- _Task directions_:
Restrict the output to the lines below starting at the one that contains "Use Blender 4.5." and ending at the one that contains "M_BUMPER, T, bevel=0.004)", and restate them word for word, both ends included.

[start Data supplied]

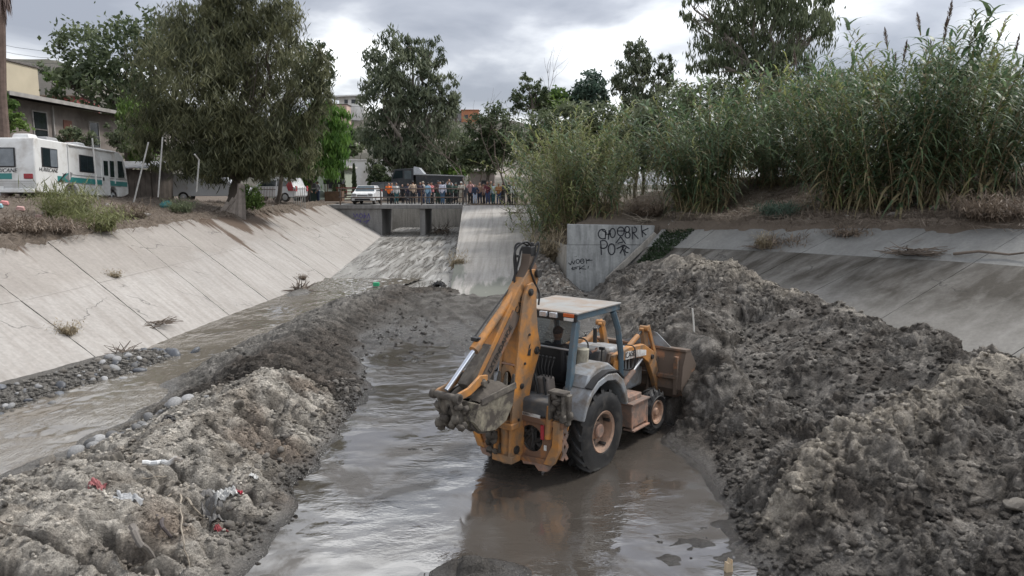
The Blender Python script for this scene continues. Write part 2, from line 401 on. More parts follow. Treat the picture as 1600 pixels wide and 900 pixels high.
    h0 = h; h = h + dd
    # colours (albedo): dry grey-tan on berm A, dark wet brown elsewhere
    ns = fbm(x * 1.3, y * 1.3, 4, 51); nf = fbm(x * 6, y * 6, 3, 52)
    dry = np.array([.40, .37, .325]); dry2 = np.array([.28, .25, .212]); dark = np.array([.072, .063, .054]); grey = np.array([.190, .175, .156]); tan = np.array([.33, .295, .245]); wetm = np.array([.052, .047, .042])
    def mix(a, b, t): return a * (1 - t[..., None]) + b * t[..., None]
    one = np.ones(x.shape)
    # floor
    c = mix(one[..., None] * np.array([.085, .078, .07]), wetm * one[..., None], sstep(-.3, .5, ns))
    far = sstep(18, 30, y)
    c = mix(c, one[..., None] * np.array([.19, .18, .165]), far * sstep(-.4, .4, ns) * .85)
    cA = mix(dry * one[..., None], dry2 * one[..., None], sstep(-.2, .6, ns + .3 * nf))
    cA = mix(cA, one[..., None] * np.array([.20, .155, .12]), sstep(.15, .6, pnoise(x * .8, y * .8, 61)) * sstep(-5.6, -4.6, x) * .75)
    cB = mix(dark * one[..., None] * 1.0, one[..., None] * np.array([.10, .085, .072]), sstep(-.1, .6, ns + .4 * nf))
    cP = mix(dark * one[..., None] * 1.1, grey * one[..., None], sstep(-.45, .45, ns + .5 * nf))
    lite = sstep(.80, 1.05, fr / 2.2 + .25 * ns) + .25 * sstep(.2, .6, fbm(x * .7, y * .7, 3, 71)) * (fr > .2)
    crest = sstep(.80, .98, pl / 2.05 + .1 * ns) * sstep(14, 19, y)
    cP = mix(cP, tan * one[..., None], np.clip(lite * .75 + crest * .9, 0, 1) * .95)
    # light drying band along the front heap's ridge
    rd = ridge(wx, wy, [(p[0], p[1], 1, .75, .5) for p in FRONT], .05)
    cP = mix(cP, tan * one[..., None] * 1.08, sstep(.2, .9, rd + .35 * nf) * .8)
    dryt = sstep(7.5, 12, x + 2 * ns) * .6
    cP = mix(cP, tan * one[..., None], dryt * sstep(9.5, 11.5, y) * (y < 15))
    cR = mix(one[..., None] * np.array([.16, .14, .12]), one[..., None] * np.array([.30, .285, .26]), sstep(-.1, .5, nf))
    isA = (bA >= bB) & (bA >= pl) & (x < 0); isB = (bB > bA) & (x < 0)
    heapc = np.where(isA[..., None], cA, np.where(isB[..., None], cB, cP))
    heapc = np.where(((rb >= np.maximum(pl, bB)) & (y > 29))[..., None], cR, heapc)
    c = mix(c, heapc, heap)
    # cobble bar silt
    c = mix(c, one[..., None] * np.array([.17, .16, .145]), strm)
    # each clod has its own tone, taller ones paler, to raise contrast
    c = c * np.clip(1 + (.80 * (i3 - .5) + .60 * (i2 - .5) + .50 * (i4 - .5)) * heap, .35, 2)[..., None]
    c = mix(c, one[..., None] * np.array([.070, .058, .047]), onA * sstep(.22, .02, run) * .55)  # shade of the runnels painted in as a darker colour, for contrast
    wet = np.clip(sstep(.15, .01, h - np.where(strm > .5, stream_z(y), POOL_Z)), 0, 1) * (1 - .0 * heap)
    c = c * (1 - .30 * (wet * (1 - strm * .5)))[..., None]
    return (h0, c, np.clip(wet, 0, 1), dd) if full else (h, c, np.clip(wet, 0, 1))
def mud_z(x, y): return float(mud(np.array([x]), np.array([y]))[0][0])
ys = [6.6]
while ys[-1] < 49: ys.append(ys[-1] + max(.034, .0036 * ys[-1]))
ys = np.array(ys); xs = np.concatenate([np.arange(-13.8, -8, .055), np.arange(-8, 10.5, .036), np.arange(10.5, 17.2, .06)])
X, Y = np.meshgrid(xs, ys)
H, C, WT, DD = mud(X, Y, True)
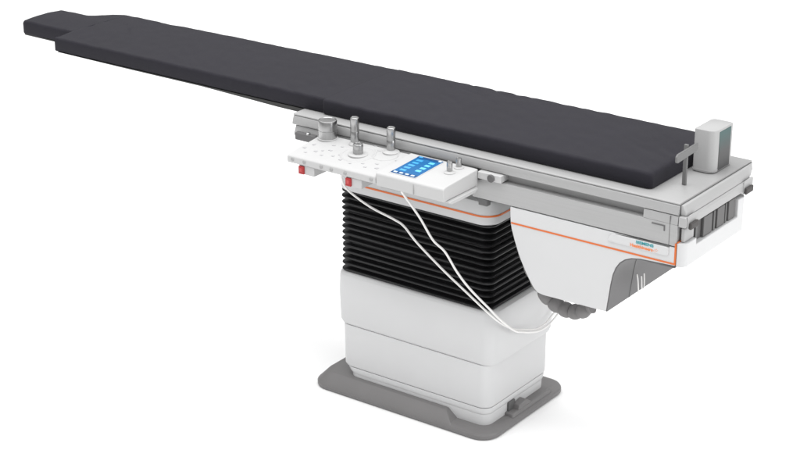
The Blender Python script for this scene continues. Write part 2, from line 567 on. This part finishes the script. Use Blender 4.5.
for y0, y1 in ((-0.058, -0.004), (0.334, 0.388)):
    obj("rubber_bumper", prism([(y0, 1.002), (y1, 1.002), (y1, 1.024), (y0 + .004, 1.024)], 0.778, 0.7885, "x"), M_BUMPER, T, bevel=0.004)

# dark board under the patient pad, running out to the head end
bm = new()
st = [(-0.720, 1.0635), (-0.95, 1.0650), (-1.325, 1.0760), (-1.744, 1.0770), (-2.096, 1.0800)]
add_loft(bm, [[(x, 0.004, 1.0825), (x, 0.452, 1.0825), (x, 0.446, zb), (x, 0.010, zb)] for x, zb in
              [(-0.6, 1.0835 - 0.0)] * 0 + st])
add_loft(bm, [[(x, y0, 1.0825), (x, y1, 1.0825), (x, y1 - .004, 1.0765), (x, y0 + .004, 1.0765)] for x, y0, y1 in
              ((-2.0965, 0.114, 0.345), (-2.25, 0.114, 0.345), (-2.405, 0.117, 0.325))])
bm2 = bm
obj("carbon_board", bm2, M_BLACK, T, smooth=False)
obj("board_edge", box(-0.82, 0.59, 0.012, 0.448, 1.0833, 1.0855), M_BLACK, T)

# T-shaped handle beside the pad
th = obj("handle_post", box(0.667, 0.681, 0.098, 0.108, 1.0840, 1.222), M_MID, T, bevel=0.002)
pts = [(0.012, 1.187), (0.022, 1.183), (0.150, 1.189), (0.158, 1.196), (0.158, 1.212), (0.150, 1.216), (0.022, 1.213), (0.012, 1.206)]
obj("handle_bar", prism(pts, 0.6815, 0.690, "x"), M_MID, th, bevel=0.003)

# corrugated cable hose hanging below the carriage
path = spline([(0.116, 0.04, 0.745), (0.137, 0.05, 0.680), (0.164, 0.06, 0.624), (0.205, 0.06, 0.577), (0.252, 0.06, 0.556), (0.296, 0.06, 0.551),
               (0.336, 0.06, 0.562), (0.378, 0.06, 0.588)], 24)
obj("cable_hose", tube(path, lambda t: 0.0195 + 0.0085 * math.sqrt(abs(math.sin(math.pi * (t * 8.2 + 0.2)))) - 0.006 * sstep(.85, 1, t), 18), M_HOSE, T, angle=80)

# ------------------------------------------------------------------ mattress pads
def pad(name, x0, x1, fy0, fy1, zb, zt, r, material, parent_label, group, step=0.010, crease=0.004, amp=0.0022, seed=0.0, end_r0=None, end_r1=None, extra=()):
    xs = []
    n = int((x1 - x0) / step)
    for i in range(n + 1):
        xs.append(x0 + (x1 - x0) * i / n)
    for e in (0.0005, 0.003, 0.007):
        xs += [x0 + e, x1 - e]
    xs += list(extra)
    xs = sorted(set(round(x, 5) for x in xs))
    rings = []
    for x in xs:
        def ins_at(d, rr):
            d = min(max(d, 0), rr)
            return rr - math.sqrt(max(rr * rr - (rr - d) ** 2, 0))
        e = ins_at(x - x0, end_r0 or r) + ins_at(x1 - x, end_r1 or r)
        y0, y1 = fy0(x) + e * .8, fy1(x) - e * .8
        top = zt - e * .9
        ring = [(x, y0 + 0.004, zb), (x, y0, zb + 0.004)]
        m = 7
        for k in range(m + 1):
            a = math.pi / 2 * k / m
            ring.append((x, y0 + r * (1 - math.cos(a)), top - r + r * math.sin(a)))
        q = 44
        for k in range(1, q):
            t = k / q
            ring.append((x, y0 + r + (y1 - y0 - 2 * r) * t, top + 0.004 * math.sin(math.pi * t)))
        for k in range(m + 1):
            a = math.pi / 2 * (1 - k / m)
            ring.append((x, y1 - r * (1 - math.cos(a)), top - r + r * math.sin(a)))
        ring += [(x, y1, zb + 0.004), (x, y1 - 0.004, zb)]
        out = []
        for p in ring:
            v = Vector(p)
            w = min(1, max(0, (p[2] - zb) / 0.03))
            nz = noise.noise(Vector((p[0] * 9 + seed, p[1] * 4.5, p[2] * 6)))
            nz2 = noise.noise(Vector((p[0] * 22 + seed + p[1] * 16, p[1] * 14 - p[0] * 6, 3.1)))
            nz3 = abs(noise.noise(Vector((p[0] * 9 + p[1] * 13 + seed, (p[1] * 9 - p[0] * 13) * 0.16, 5.5))))
            nz4 = noise.noise(Vector((p[0] * 2.2 + seed, p[1] * 2.0, 9.1)))
            fade = sstep(0.0, 0.10, abs(p[0] - XJ))
            v.z += w * fade * (amp * (0.35 * nz + 0.5 * nz2) - crease * max(0, 1 - nz3 / 0.16) * max(0, nz4 + 0.20))
            cy = (y0 + y1) / 2
            v.y += w * (1 if p[1] > cy else -0.35) * amp * 0.6 * noise.noise(Vector((p[0] * 18 + seed, p[2] * 20, 1.7 if p[1] > cy else 7.3)))
            out.append(v)
        rings.append(out)
    bm = new()
    add_loft(bm, rings)
    c = Vector(((x0 + x1) / 2, (fy0(x1) + fy1(x1)) / 2, zb))
    bmesh.ops.translate(bm, verts=bm.verts, vec=-c)
    o = obj(name, bm, material, None, angle=70)
    o.location = c
    o["label"] = parent_label
    o["category"] = "mattress"
    o["group"] = group
    return o




XJ = -0.724
G = "dark padded mattresses on the tabletop"
XL, XS, XR = -2.41, -0.722, 0.612
def ly0(x):
    return 0.112 if x < -2.108 else 0.005 + 0.000 * x
def ly1(x):
    s = sstep(-2.255, -2.120, x)
    return (0.336 + 0.010 * (x + 2.41)) * (1 - s) + (0.437 + (x + 2.12) / 1.4 * 0.024) * s
pad("mattress", XL, XS, ly0, ly1, 1.0838, 1.140, 0.012, M_FABRIC,
    "longer dark mattress with a narrowed head end reaching past the tabletop", G, amp=0.0036, seed=1.3, end_r1=0.003, extra=(-2.1085, -2.1075))
pad("mattress", XS - 0.004, XR, lambda x: -0.007, lambda x: 0.464, 1.0858, 1.1405, 0.012, M_FABRIC2,
    "shorter dark mattress beside the upright grey box and behind the control console", G, crease=0.006, amp=0.0040, seed=6.1, end_r0=0.003, end_r1=0.02)

# ------------------------------------------------------------------ grey box standing on the right end
Bx = thing("monitor_box", "upright light grey box with a dark glass face standing on the tabletop's right end", "box", (0.68, 0.305, 1.0843))
def bxr(d=0):
    return rrect(0.631 + d, 0.708 - d, 0.238 + d, 0.368 - d, (0.008, 0.028, 0.005, 0.015))
obj("housing", stack([(bxr(.004), 1.0843), (bxr(0), 1.088), (bxr(0), 1.094), (bxr(0), 1.2275), (bxr(.001), 1.231), (bxr(.004), 1.233)]), M_LGREY, Bx)
obj("glass_panel", box(0.7062, 0.7096, 0.270, 0.351, 1.090, 1.224), M_TINT, Bx, bevel=0.001)
obj("base_band", stack([(bxr(-.0012), 1.0925), (bxr(-.0012), 1.0945)]), M_LGREY, Bx)

# ------------------------------------------------------------------ control console hung on the rail
K = thing("control_console", "white control console with steel joysticks and blue touchscreen hung on the table's side", "control console", (-0.34, -0.17, 0.98))
KL0, KL1, KR0, KR1 = -0.670, -0.285, -0.2845, -0.005
KY0, KY1 = -0.284, -0.078
# left: joystick module (flat, sloping slightly to the front)
lsec = [(KY0 + 0.001, 0.993), (KY1, 0.993), (KY1, 1.042), (KY0 + 0.022, 1.0245), (KY0 + 0.008, 1.0220), (KY0, 1.016)]
LM = obj("joystick_module", prism(lsec, KL0, KL1, "x"), M_CONSOLE, K, bevel=0.004, seg=3)
def ltop(y):
    return 1.0245 + (y - KY0 - 0.022) / (KY1 - KY0 - 0.022) * 0.0175
# right: touchscreen module, taller
rsec = [(KY0 + 0.004, 0.987), (KY1, 0.987), (KY1, 1.0475), (KY0 + 0.020, 1.0385), (KY0 + 0.006, 1.0355), (KY0, 1.030)]
RM = obj("touchscreen_module", prism(rsec, KR0, KR1, "x"), M_CONSOLE, K, bevel=0.005, seg=3)
def rtop(y):
    return 1.0385 + (y - KY0 - 0.020) / (KY1 - KY0 - 0.020) * 0.009
obj("module_skirt", prism([(KY0 + 0.036, 0.973), (KY1 - 0.03, 0.973), (KY1 - 0.012, 0.9865), (KY0 + 0.018, 0.9865)], KR1 - 0.10, KR1 + 0.012, "x"), M_CONSOLE, K, bevel=0.003)
obj("module_joint", box(-0.1275, -0.1262, KY0 - 0.0006, KY0 + 0.006, 0.991, 1.027), M_BUTTON, RM)

def knob(name, x, y, zs, r, z1, collar, ch, parent):
    """steel knob from a white collar standing on the module's top zs, up to z1"""
    zt0 = zs + ch
    h = z1 - zt0
    o = obj(name, lathe((x, y), [(r * .93, zt0 - 0.001), (r, zt0 + 0.001), (r, zt0 + h * .42), (r * .96, zt0 + h * .43), (r * .96, zt0 + h * .46), (r, zt0 + h * .47),
                                 (r, z1 - 0.004), (r * .95, z1 - 0.001), (r * .86, z1), (r * .82, z1 - 0.0015), (r * .5, z1 - .0012)], 36), M_CHROME, parent, angle=40)
    obj("collar", lathe((x, y), [(collar, zs - 0.002), (collar, zs + 0.002), (collar * .85, zs + 0.004), (r * 1.08, zt0 - .002), (r * .9, zt0)], 36), M_CONSOLE, o, angle=40)
    return o
y = -0.103; knob("dial_knob", -0.630, y, ltop(y), 0.034, 1.108, 0.037, 0.003, LM)
y = -0.100; knob("joystick", -0.511, y, ltop(y), 0.0155, 1.139, 0.022, 0.010, LM)
y = -0.166; knob("short_knob", -0.447, y, ltop(y), 0.0180, 1.0725, 0.036, 0.005, LM)
y = -0.095; knob("joystick", -0.357, y, ltop(y), 0.0155, 1.131, 0.030, 0.010, LM)
y = -0.157; knob("push_knob", -0.068, y, rtop(y), 0.0100, 1.0845, 0.020, 0.007, RM)
y = -0.105; knob("push_knob", -0.066, y, rtop(y), 0.0100, 1.081, 0.017, 0.006, RM)
# shallow rings round the joysticks
def top_ring(x, y, r, w, parent):
    z = ltop(y)
    bm = new()
    seg = 40
    rings = []
    for rr, dz in ((r - w, 0.0002), (r - w * .6, 0.0016), (r, 0.0018), (r + w * .4, 0.0002)):
        rings.append([(x + rr * math.cos(2 * math.pi * i / seg), y + rr * math.sin(2 * math.pi * i / seg),
                       ltop(y + rr * math.sin(2 * math.pi * i / seg)) + dz) for i in range(seg)])
    add_loft(bm, rings, False, False)
    obj("dial_ring", bm, M_CONSOLE, parent)
top_ring(-0.447, -0.166, 0.062, 0.006, LM)
top_ring(-0.357, -0.128, 0.046, 0.004, LM)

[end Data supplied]

- _Full response_:
The Blender Python script for this scene continues. Write part 2, from line 567 on. This part finishes the script. Use Blender 4.5.
for y0, y1 in ((-0.058, -0.004), (0.334, 0.388)):
    obj("rubber_bumper", prism([(y0, 1.002), (y1, 1.002), (y1, 1.024), (y0 + .004, 1.024)], 0.778, 0.7885, "x"), M_BUMPER, T, bevel=0.004)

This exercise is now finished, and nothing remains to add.